Son auteur, Pierre Mortier a fait œuvre plus qu’utile car c’est un belle somme historique soumise à une étude critique sans concessions de tous les travaux et recherches menées sur les camps de concentration et leurs prisonniers bien malgré eux tant par le Cegesoma que par d’autres instances comme le Cedom, entendez : le Centre d’étude et de documentation de la franc-maçonnerie belge, aujourd’hui le principal point de référence pour l’histoire de la franc-maçonnerie belge. A la fois bibliothèque, centre d’archives et d’étude, c’est un lieu incontournable pour mieux connaître la Belgique à travers la franc-maçonnerie.

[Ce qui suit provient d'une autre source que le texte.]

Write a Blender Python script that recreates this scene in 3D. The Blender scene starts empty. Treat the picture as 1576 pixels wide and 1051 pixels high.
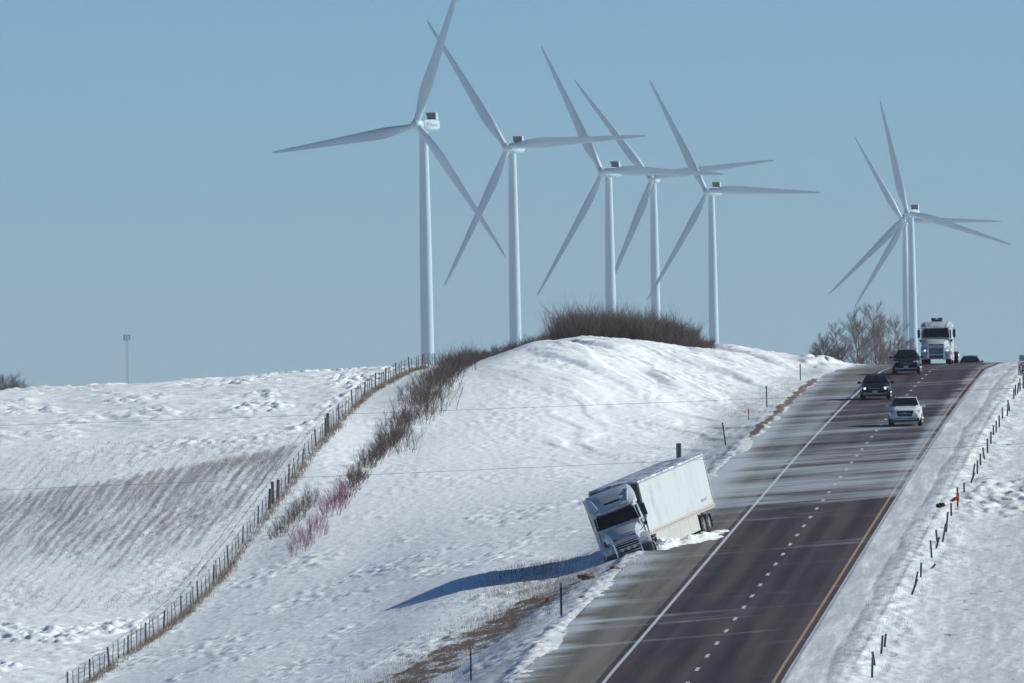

Deux lieux à absolument visiter pour celles et ceux qui s’intéressent à la maçonnerie et ses acteurs en Belgique. Il se fait que l’auteur du livre, Pierre Mortier est bénévole à la fois au Cegesoma et au Cedom. Une passion dévorante mais tellement éclairante pour ce désormais retraité d’une grande banque tant à Paris qu’à Bruxelles. Chargé de conférences en analyses financières à l’ULB, il s’est aussi passionné pour l’histoire de la Résistance en 40-45. Logique : son père, Henri Mortier s’était engagé dès septembre 1940 dans un Service de Renseignement et d’Action dont son frère, Dominique Mortier, militaire de carrière assumait la direction.